**What the exercise asks**:
From the first line of the data below through the line holding "S.camera = cam", output each line exactly and leave the pictures out.

— START OF Recorded information —

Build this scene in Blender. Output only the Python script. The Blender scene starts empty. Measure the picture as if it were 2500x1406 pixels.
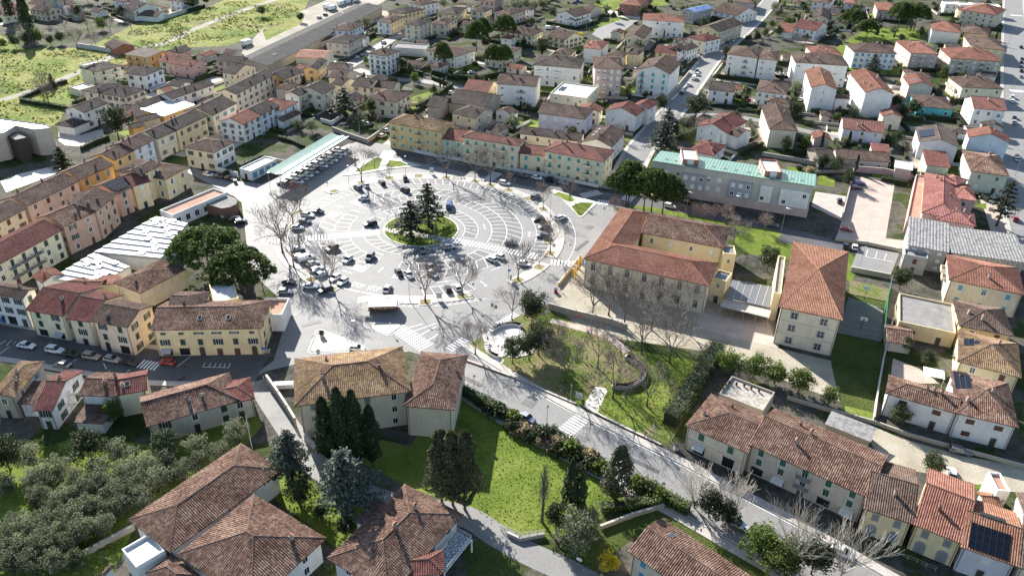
import bpy, bmesh, math, random
from mathutils import Vector, Matrix, noise
R = math.radians
S = bpy.context.scene
COL = S.collection

# ---------------------------------------------------------------- camera
CAM = Vector((0, 0, 114))
FPX, TH, RO = 1920 / 2500, R(31.0), R(1.5)
cam_d = bpy.data.cameras.new('camera')
cam_d.sensor_fit = 'HORIZONTAL'
cam_d.sensor_width = 36
cam_d.lens = 36 * FPX
cam_d.clip_start = 1
cam_d.clip_end = 6000
cam = bpy.data.objects.new('camera', cam_d)
COL.objects.link(cam)
_F = Vector((0, math.cos(TH), -math.sin(TH)))
_U0 = Vector((0, math.sin(TH), math.cos(TH)))
_R0 = Vector((1, 0, 0))
_RT = _R0 * math.cos(RO) + _U0 * math.sin(RO)
_UP = -_R0 * math.sin(RO) + _U0 * math.cos(RO)
cam.matrix_world = Matrix(((_RT.x, _UP.x, -_F.x, CAM.x), (_RT.y, _UP.y, -_F.y, CAM.y), (_RT.z, _UP.z, -_F.z, CAM.z), (0, 0, 0, 1)))
S.camera = cam

# ---------------------------------------------------------------- sky, sun, exposure
SUN_AZ = R(118.0)      # direction towards the sun, from +X counter-clockwise
SUN_EL = R(27.0)
W = bpy.data.worlds.new('World')
S.world = W
W.use_nodes = True
_nt = W.node_tree
_bg = _nt.nodes['Background']
_sky = _nt.nodes.new('ShaderNodeTexSky')
_sky.sky_type = 'NISHITA'
_sky.sun_disc = False
_sky.sun_elevation = SUN_EL
_sky.sun_rotation = R(90) - SUN_AZ
_sky.air_density = 1.0
_sky.dust_density = 0.6
_sky.ozone_density = 1.0
_nt.links.new(_sky.outputs[0], _bg.inputs[0])
_bg.inputs[1].default_value = 0.08
_sl = bpy.data.lights.new('sun', 'SUN')
_sl.energy = 5.0
_sl.angle = R(0.53)
_sl.color = (1.0, 0.955, 0.89)
sun = bpy.data.objects.new('sun', _sl)
COL.objects.link(sun)
_sd = Vector((math.cos(SUN_AZ) * math.cos(SUN_EL), math.sin(SUN_AZ) * math.cos(SUN_EL), math.sin(SUN_EL)))
sun.rotation_euler = _sd.to_track_quat('Z', 'Y').to_euler()
sun.location = (-150, 300, 200)
S.view_settings.view_transform = 'Standard'
S.view_settings.look = 'None'
S.view_settings.gamma = 1
S.view_settings.use_curve_mapping = False
S.view_settings.exposure = 1.45
S.render.engine = 'CYCLES'
S.cycles.max_bounces = 7
S.cycles.diffuse_bounces = 4
S.cycles.glossy_bounces = 2
S.cycles.transmission_bounces = 3
S.cycles.transparent_max_bounces = 4
S.cycles.use_denoising = True
random.seed(7)

# ---------------------------------------------------------------- materials
MATS = {}
def nodes(name):
    m = bpy.data.materials.new(name)
    m.use_nodes = True
    nt = m.node_tree
    return m, nt, nt.nodes, nt.links, nt.nodes['Principled BSDF']

def N(ns, t, **kw):
    n = ns.new(t)
    for k, v in kw.items():
        if k.startswith('i_'):
            key = k[2:]
            n.inputs[int(key) if key.isdigit() else key].default_value = v
        else:
            setattr(n, k, v)
    return n

def ramp(ns, stops, interp='LINEAR'):
    r = ns.new('ShaderNodeValToRGB')
    r.color_ramp.interpolation = interp
    e = r.color_ramp.elements
    while len(e) < len(stops):
        e.new(0.5)
    for q, (p, c) in zip(e, stops):
        q.position = p
        q.color = (*c, 1) if len(c) == 3 else c
    return r

def mixc(ns, ls, fac, a, b, mode='MIX'):
    m = ns.new('ShaderNodeMix')
    m.data_type = 'RGBA'
    m.blend_type = mode
    for sock, v in ((m.inputs[0], fac), (m.inputs[6], a), (m.inputs[7], b)):
        if hasattr(v, 'is_linked') or hasattr(v, 'links'):
            ls.new(v, sock)
        elif isinstance(v, (int, float)):
            sock.default_value = v
        else:
            sock.default_value = (*v, 1)
    return m.outputs[2]

def plain(name, col, rough=0.6, metal=0.0, var=0.12, scale=3.0, spec=0.5, bump=0.0):
    if name in MATS:
        return MATS[name]
    m, nt, ns, ls, b = nodes(name)
    tc = N(ns, 'ShaderNodeTexCoord')
    nz = N(ns, 'ShaderNodeTexNoise', i_Scale=scale, i_Detail=4.0)
    ls.new(tc.outputs['Object'], nz.inputs['Vector'])
    rp = ramp(ns, [(0.25, tuple(c * (1 - var) for c in col)), (0.75, tuple(min(1, c * (1 + var)) for c in col))])
    ls.new(nz.outputs[0], rp.inputs[0])
    ls.new(rp.outputs[0], b.inputs['Base Color'])
    b.inputs['Roughness'].default_value = rough
    b.inputs['Metallic'].default_value = metal
    b.inputs['Specular IOR Level'].default_value = spec
    if bump:
        bp = N(ns, 'ShaderNodeBump', i_Strength=bump, i_Distance=0.05)
        ls.new(nz.outputs[0], bp.inputs['Height'])
        ls.new(bp.outputs[0], b.inputs['Normal'])
    MATS[name] = m
    return m

def wall_mat(col):
    name = 'stucco_%02x%02x%02x' % tuple(int(c * 255) for c in col)
    if name in MATS:
        return MATS[name]
    m, nt, ns, ls, b = nodes(name)
    tc = N(ns, 'ShaderNodeTexCoord')
    oi = N(ns, 'ShaderNodeObjectInfo')
    ad = N(ns, 'ShaderNodeVectorMath', operation='ADD')
    sc = N(ns, 'ShaderNodeVectorMath', operation='SCALE', i_3=60.0)
    cb = N(ns, 'ShaderNodeCombineXYZ')
    for k in range(3):
        ls.new(oi.outputs['Random'], cb.inputs[k])
    ls.new(cb.outputs[0], sc.inputs[0])
    ls.new(tc.outputs['Object'], ad.inputs[0])
    ls.new(sc.outputs[0], ad.inputs[1])
    n1 = N(ns, 'ShaderNodeTexNoise', i_Scale=0.35, i_Detail=6.0, i_Roughness=0.65)
    ls.new(ad.outputs[0], n1.inputs['Vector'])
    mp = N(ns, 'ShaderNodeMapping')
    mp.inputs['Scale'].default_value = (1.3, 1.3, 0.12)
    ls.new(ad.outputs[0], mp.inputs['Vector'])
    n2 = N(ns, 'ShaderNodeTexNoise', i_Scale=1.2, i_Detail=5.0, i_Roughness=0.7)
    ls.new(mp.outputs[0], n2.inputs['Vector'])
    r1 = ramp(ns, [(0.3, tuple(c * 0.84 for c in col)), (0.55, col), (0.8, tuple(min(0.92, c * 1.08 + 0.02) for c in col))])
    ls.new(n1.outputs[0], r1.inputs[0])
    r2 = ramp(ns, [(0.5, (0, 0, 0)), (0.75, (0.45, 0.45, 0.45))])
    ls.new(n2.outputs[0], r2.inputs[0])
    dk = tuple(c * 0.55 + 0.03 for c in col)
    o = mixc(ns, ls, r2.outputs[0], r1.outputs[0], dk)
    ls.new(o, b.inputs['Base Color'])
    b.inputs['Roughness'].default_value = 0.95
    b.inputs['Specular IOR Level'].default_value = 0.05
    n3 = N(ns, 'ShaderNodeTexNoise', i_Scale=9.0, i_Detail=3.0)
    ls.new(tc.outputs['Object'], n3.inputs['Vector'])
    bp = N(ns, 'ShaderNodeBump', i_Strength=0.25, i_Distance=0.03)
    ls.new(n3.outputs[0], bp.inputs['Height'])
    ls.new(bp.outputs[0], b.inputs['Normal'])
    MATS[name] = m
    return m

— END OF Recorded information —

**Response below**:
Build this scene in Blender. Output only the Python script. The Blender scene starts empty. Measure the picture as if it were 2500x1406 pixels.
import bpy, bmesh, math, random
from mathutils import Vector, Matrix, noise
R = math.radians
S = bpy.context.scene
COL = S.collection

# ---------------------------------------------------------------- camera
CAM = Vector((0, 0, 114))
FPX, TH, RO = 1920 / 2500, R(31.0), R(1.5)
cam_d = bpy.data.cameras.new('camera')
cam_d.sensor_fit = 'HORIZONTAL'
cam_d.sensor_width = 36
cam_d.lens = 36 * FPX
cam_d.clip_start = 1
cam_d.clip_end = 6000
cam = bpy.data.objects.new('camera', cam_d)
COL.objects.link(cam)
_F = Vector((0, math.cos(TH), -math.sin(TH)))
_U0 = Vector((0, math.sin(TH), math.cos(TH)))
_R0 = Vector((1, 0, 0))
_RT = _R0 * math.cos(RO) + _U0 * math.sin(RO)
_UP = -_R0 * math.sin(RO) + _U0 * math.cos(RO)
cam.matrix_world = Matrix(((_RT.x, _UP.x, -_F.x, CAM.x), (_RT.y, _UP.y, -_F.y, CAM.y), (_RT.z, _UP.z, -_F.z, CAM.z), (0, 0, 0, 1)))
S.camera = cam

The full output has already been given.